O Metrô, episódio III

Ilmo. Sr.Governador

Hoje experimentei o novo carro do metrô, aquele que vem substituindo toda a antiga frota.

Não gostei.

Contudo, admito que os novos carros são realmente incríveis, meus parabéns. O ar condicionado é potente, fundamental nos dias quentes do verão carioca, mesmo tendo me deixado meio gripado. Os carros também são robustos, têm mais espaço interior e a sacada de tirar as divisórias entre os vagões é genial. O tempo entre as estações também diminuiu, concluí que eles são mais velozes e silenciosos. Gostei que os carros consomem menos energia, também. Vi isso na publicidade que ficava passando nas televisõeszinhas pequenas dentro deles. E os bancos? Bem dispostos, de maneira que mais pessoas possam se sentar. Pareceu tudo muito bom. Mas só pareceu mesmo. Porque na primeira viagem percebi o quanto as coisas estão mudando entre nós, Governador. E isso me perturba.

Vamos aos fatos.

Hoje não levei nenhuma cotovelada enquanto as portas se abriam. Ninguém limpou o suor usando minha camisa. Não vi grávidas ficando em pé, marmanjos no vagão das mulheres e, principalmente, não fui encochado por um gordo excitado. Agora me responda, Sr.Governador, para quê andar de metrô se não existe a possibilidade de ser encochado por um gordo excitado - ou, eventualmente, encochar um? Com todo o respeito, se eu quisesse viajar com tranquilidade, singularidade e frescor, pegava um ônibus executivo, quem sabe um táxi. Mas não: eu quero andar de metrô! Logo, espero que a companhia me ofereça um serviço de metrô legítimo, que tenha gente se empurrando na disputa por um assento e que viaje com mochila nas costas. Que se proponha a respeitar a legitimidade cultural desse tipo de transporte num país de terceiro mundo, e não transforma-lo diante a pressão de parte ínfima da população que exige, infelizmente, o mínimo de respeito. Poxa, agora eu vou fazer Pavuna x General Osório como se fosse Châtelet x Saint-Dennis? Tá achando que isso aqui é Europa? Sr.Governador, eu só quero continuar voltando para casa como nos bons tempos, imobilizado na multidão, tendo que pedir para um desconhecido coçar minha testa por não conseguir levantar os braços. O Sr. entende meu ponto? Aliás, o Sr. já sentiu o suor de um estranho no cangote? Ao menos sabe que sensação é essa? Acho que não. Mas isso não significa que o Sr. não seja capaz de compreender que eu não quero perder esse tipo de coisa, né. Afinal, esses são os velhos costumes! Que por anos firmaram-se como patrimônio púbico deste povo. Saibamos valorizá-los e preservá-los. Portanto, com esses novos carros o Sr. está passando por cima dos vários anos em que fomos transportados como gado e, consequentemente, por cima de nossa História.
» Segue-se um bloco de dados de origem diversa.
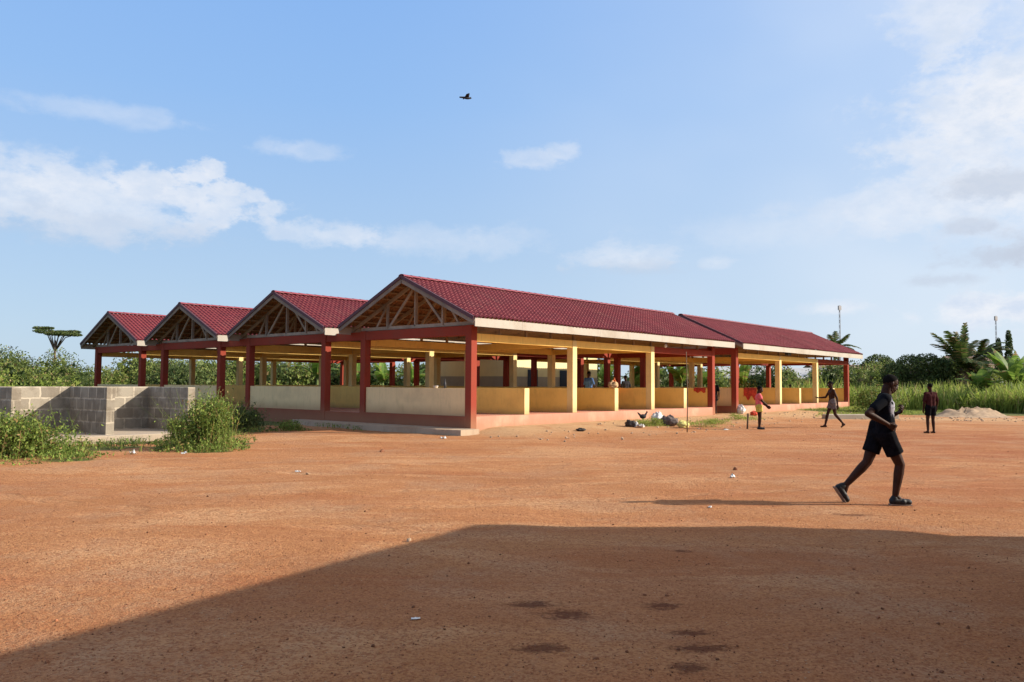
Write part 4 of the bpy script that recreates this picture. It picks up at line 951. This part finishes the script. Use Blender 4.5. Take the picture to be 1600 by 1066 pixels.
mast('thin radio mast on the horizon near the right edge by the evergreens', (90.5, 150, 0), 14.8)

# ------------------------------------------------------------------ small things in the yard
def rock(m, c, r, fl=.6):
    rot = Quaternion(Vector(rng.normal(size=3)).normalized(), rng.uniform(0, 6)).to_matrix(); n0 = m.n
    m.ell(c, (r * rng.uniform(.7, 1.3), r * rng.uniform(.7, 1.2), r * fl), rot, 7, 5); m.v[-1] = m.v[-1] + rng.normal(size=m.v[-1].shape) * r * .12
m = MB()
for i in range(6500):
    y = 4.0 + 22 * rng.uniform() ** 1.7; x = rng.uniform(-.68, .68) * y
    if cover(np.array(x), np.array(y)) > .5: continue
    r_ = rng.choice([.004, .006, .009, .014], p=[.62, .30, .07, .01]); rock(m, (x, y, gz1(x, y) + r_ * .2), r_)
m.build('gravel', 'pebble', label='scattered grit and small stones on the laterite yard', cat='gravel', kind='stuff')
m = MB()
for i in range(260):
    u = rng.uniform(-1, 36); v = -rng.uniform(.6, 4.5); x, y, _ = W2(u, v); r_ = rng.uniform(.015, .05); rock(m, (x, y, gz1(x, y) + r_ * .2), r_)
for i in range(160):
    x = rng.uniform(14, 30); y = rng.uniform(36, 42); r_ = rng.uniform(.02, .06); rock(m, (x, y, gz1(x, y) + r_ * .2), r_)
m.build('rubble', 'pale_stone', label='pale rubble strewn along the sheds and the grass edge', cat='rubble', kind='stuff')
for (x, y, r_, mm, lb2) in [(-2.89, 18.10, .06, 'pebble', 'reddish stone lying alone in front of the nearest gable'), (-1.01, 8.08, .03, 'pale_stone', 'small pale stone just outside the shadow edge'), (4.1, 14.8, .05, 'pebble', 'reddish lump of laterite left of the runner'), (9.9, 14.7, .07, 'pebble', 'dark lump of laterite right of the runner')]:
    m = MB(); rock(m, (0, 0, r_ * .3), r_, .7); o = m.build('stone', mm, label=lb2, cat='stone'); o.location = Z(x, y)
def scrap(label, x, y, s_, m_, rz=0, hh=.03, name='litter'):
    n = 7; s_ *= .6; hh *= .6; m = MB(); vs = [(s_ * (i / (n - 1) - .5) * (1 + .3 * rng.normal() * .3), s_ * .6 * (j / (n - 1) - .5) + rng.normal() * s_ * .03, abs(rng.normal()) * hh + .006) for i in range(n) for j in range(n)]
    fs = [(i * n + j, (i + 1) * n + j, (i + 1) * n + j + 1, i * n + j + 1) for i in range(n - 1) for j in range(n - 1)]
    m.add(vs, fs, True); o = m.build(name, m_, label=label, cat='litter'); sm = o.modifiers.new('t', 'SOLIDIFY'); sm.thickness = .004; o.location = Z(x, y); o.rotation_euler = (0, 0, rz); return o
scrap('crumpled white plastic scrap left of the runner', 3.70, 13.54, .13, 'white_plastic', .4, .05)
scrap('white paper scrap near the head of the runner shadow', 2.50, 10.19, .10, 'white_plastic', 1.0, .02)
scrap('flat pale scrap in the yard left of centre', -3.69, 14.02, .16, 'white_plastic', .2, .02)
scrap('tan scrap beside the flat pale scrap', -3.45, 13.75, .10, 'pale_stone', .9, .03)
scrap('thin white straw scrap in the shaded foreground', -.62, 5.35, .09, 'white_plastic', .1, .004)
scrap('pale cloth scrap before the apron corner', -1.9, 22.6, .25, 'white_plastic', .3, .05)
scrap('white scrap among weeds by the block stalls', -8.0, 17.1, .22, 'white_plastic', .5, .07)
scrap('white plastic caught in the weeds beside the rounded bush', -7.0, 17.3, .2, 'white_plastic', .5, .04)
scrap('flat white plate beside the child in pink', 7.4, 27.8, .3, 'white_plastic', .5, .03)
def bundle(label, x, y, r_, h, m_, name='sack', z=None, cat='sack'):
    m = MB(); m.ell((0, 0, h * .40), (r_, r_ * .75, h * .52), None, 30, 20); v = m.v[-1]; k = 9 / (r_ + .1); ph = rng.uniform(0, 6, 6)
    d = sum(np.sin(v[:, i % 3] * k * (1 + .6 * i) + ph[i] + 1.7 * np.sin(v[:, (i + 1) % 3] * k * .8 + ph[5 - i])) * (.8 ** i) for i in range(6))
    v *= (1 + .085 * d)[:, None]; v[:, 2] = np.maximum(v[:, 2], -.01)
    o = m.build(name, m_, label=label, cat=cat); o.location = (x, y, gz1(x, y) if z is None else z); o.rotation_euler = (0, 0, rng.uniform(0, 6)); return o
bundle('grey white rubbish sack on the bank by the sheds', 5.75, 29.5, .33, .38, 'grey_cloth')
bundle('white crumpled bag lying against the grey sack', 5.45, 30.1, .26, .42, 'white_cloth')
bundle('yellow bag right of the grey sack', 6.15, 28.9, .24, .26, 'yellow_sack')
bundle('dark bundle left of the hen', 4.15, 28.2, .2, .24, 'dark_rubbish')
scrap('torn white sheeting beside the dark bundle', 4.45, 28.1, .6, 'white_cloth', -.6, .12)
bundle('dark rag on the bank below the first divider post', 2.2, 25.6, .16, .1, 'dark_rubbish', 'rag')
bundle('tan sack resting on top of the third divider post', *W2(1.5 * BAY, .15)[:2], .24, .28, 'tan_sack', z=ZW)
bundle('blue and white bundle beside the red column of the far shed', 11.0, 38.9, .3, .45, 'white_cloth', z=.18)
bundle('red bag on the step beside the white bundle', 11.3, 37.6, .22, .22, 'red_cloth')
bundle('orange pot standing inside the shed left of the second yellow column', *W2(10.3, 1.6)[:2], .16, .5, 'orange_plastic', 'pot', ZW - .1, 'pot')
# red cloths over the dividers; the first is added in place of a paint stain
def cloth(label, u, v, wd, drop, m_):
    n = 12; m = MB(); vs = []; path = [(-.14, -drop), (-.135, -drop * .4), (-.12, .012), (0, .022), (.12, .012), (.135, -.12)]
    for i in range(n):
        for (du, dz) in path: vs.append((du + (.012 * math.sin(i * 1.7) if abs(du) > .125 else 0), wd * i / (n - 1), dz * (1 + .25 * math.sin(i * 1.1)) if dz < 0 else dz))
    k = len(path); m.add(vs, [(i * k + j, (i + 1) * k + j, (i + 1) * k + j + 1, i * k + j + 1) for i in range(n - 1) for j in range(k - 1)], True)
    o = m.build('hanging_cloth', m_, label=label, cat='cloth'); o.location = W2(u, v, ZW); o.rotation_euler = (0, 0, ROT); return o
cloth('added red cloth standing in for a paint stain on the divider left of the end red column', 3 * BAY, .35, .6, .18, 'red_cloth')
cloth('long red cloth on the divider behind the child in pink', S2 + BAY * .5, .1, .7, .5, 'red_cloth')
bt = empty('bottle', W2(.145, 1.28, ZW), 0, label='dark bottle standing on the front wall of the nearest gable', cat='bottle')
MB().tube([(0, 0, 0), (0, 0, .14), (0, 0, .2), (0, 0, .26)], [.04, .04, .016, .014], 10).build('glass', 'dark_metal', bt); MB().tube([(0, 0, .26), (0, 0, .28)], .018, 8).build('cap', 'dark_metal', bt)
o = MB().tube([(0, 0, 0), (0, 0, .07), (0, 0, .075)], [.06, .085, .09], 12).build('bowl', 'white_plastic', None, label='white bowl on the front wall left of the bottle', cat='bowl'); o.location = W2(.145, 1.7, ZW)

# poles, stake, kerb, sand heap, hen, bird
pl_ = MB().tube([(0, 0, -.1), (.02, 0, 1.3), (-.01, .02, 2.62)], [.019, .016, .013], 7).build('wooden_pole', 'pole_wood', None, label='thin upright wooden pole standing in the yard before the sheds', cat='pole'); pl_.location = Z(5.72, 26.3)
st_ = MB().tube([(0, 0, -.1), (.03, 0, .55)], [.035, .03], 7).build('stake', 'pole_wood', None, label='short wooden stake in the ground left of the child in pink', cat='stake'); st_.location = Z(8.35, 28.6)
kb = MB().box(0, 3.6, 0, .5, -.05, .22).build('kerb_stone', 'grey_plaster', None, .03, label='low grey concrete kerb length at the yard edge right of the walker', cat='kerb'); kb.location = (14.6, 37.3, 0); kb.rotation_euler = (0, 0, R(8))
n = 26; m = MB(); vs = []
for i in range(n):
    for j in range(n):
        x, y = (i / (n - 1) - .5) * 4.6, (j / (n - 1) - .5) * 3; h = .42 * math.exp(-(x / 1.15) ** 2 - (y / .8) ** 2) + .22 * math.exp(-((x - 1.1) / .6) ** 2 - (y / .6) ** 2) + .15 * math.exp(-((x + 1.1) / .5) ** 2 - (y / .6) ** 2); vs.append((x, y, h * (1 + .18 * rng.normal()) - .03))
m.add(vs, [(i * n + j, (i + 1) * n + j, (i + 1) * n + j + 1, i * n + j + 1) for i in range(n - 1) for j in range(n - 1)], True)
o = m.build('sand_heap', 'sand', None, label='low heap of pale sand at the edge of the tall grass', cat='sand heap'); o.location = (23.6, 41.6, 0)
hen = empty('hen', Z(4.95, 30.4), .3, label='dark hen on the bank in front of the sheds', cat='hen')
m = MB(); m.ell((0, 0, .25), (.17, .10, .11)); m.capsule((.10, 0, .28), (.19, 0, .42), .06, .035); m.ell((.21, 0, .45), (.045, .035, .04)); m.capsule((-.12, 0, .29), (-.26, 0, .42), .06, .03); m.capsule((.24, 0, .445), (.275, 0, .44), .012, .004)
for k in (-1, 1): m.capsule((0, .04 * k, .18), (.01, .045 * k, .02), .018, .010); m.capsule((.01, .045 * k, .012), (.06, .05 * k, .008), .010, .006)
hen.scale = (.8, .8, .8)
m.remesh('body', 'feather', hen, .01, 3); MB().ell((.205, 0, .495), (.035, .008, .022)).build('comb', 'red_cloth', hen)
bd = empty('bird', (-1.9, 32, 13.1), .4, label='small dark bird flying high in the blue sky', cat='bird')
m = MB(); m.ell((0, 0, 0), (.17, .06, .055)); m.ell((.16, 0, .02), (.05, .04, .04)); m.capsule((.19, 0, .02), (.24, 0, .015), .012, .004); m.capsule((-.12, 0, 0), (-.28, 0, -.01), .04, .03)
m.remesh('body', 'feather', bd, .008, 3)
for k in (-1, 1):
    m = MB(); m.add([(.09, .03 * k, .02), (.06, .20 * k, .10), (-.02, .38 * k, .06), (-.08, .20 * k, .07), (-.08, .03 * k, .02)], [(0, 1, 3, 4), (1, 2, 3)], True); o = m.build('wing', 'feather', bd); sm = o.modifiers.new('t', 'SOLIDIFY'); sm.thickness = .012
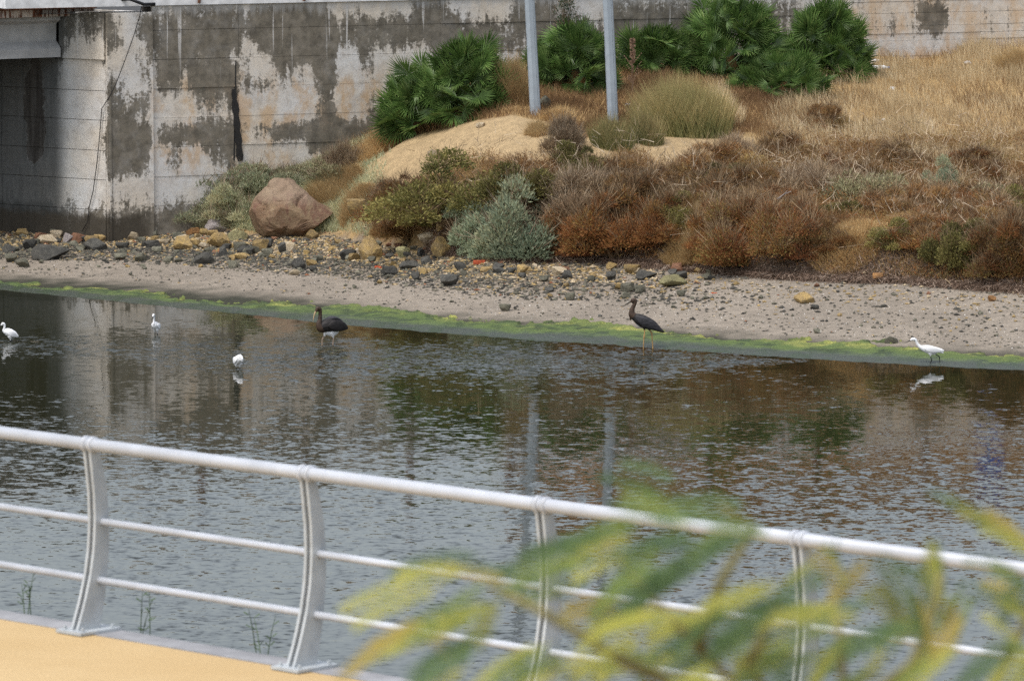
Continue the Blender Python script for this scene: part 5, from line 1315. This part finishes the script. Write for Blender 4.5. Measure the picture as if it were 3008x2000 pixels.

Ao que parece, Sr.Governador, esses são tempos que não voltam mais. Tempo que todo carioca lembrará com carinho, vislumbrando nostalgicamente o agradável infortúnio que é ser um suburbano. Um dia espero que o Sr. entenda que o povo exige a dignidade de um glorioso retorno às raízes, aos dias em que éramos transportados sem o menor respeito pelas linhas ferroviárias de sua cidade. Se este dia chegar, o Sr. saberá onde nos encontrar: estamos em algum lugar entre as linhas um e dois do metrô, das 5h às 23h, confortáveis, frescos e civilizados, como nunca haveríamos de ser, NÃO FOSSE VOCÊ.

Atenciosamente,
Um de nós.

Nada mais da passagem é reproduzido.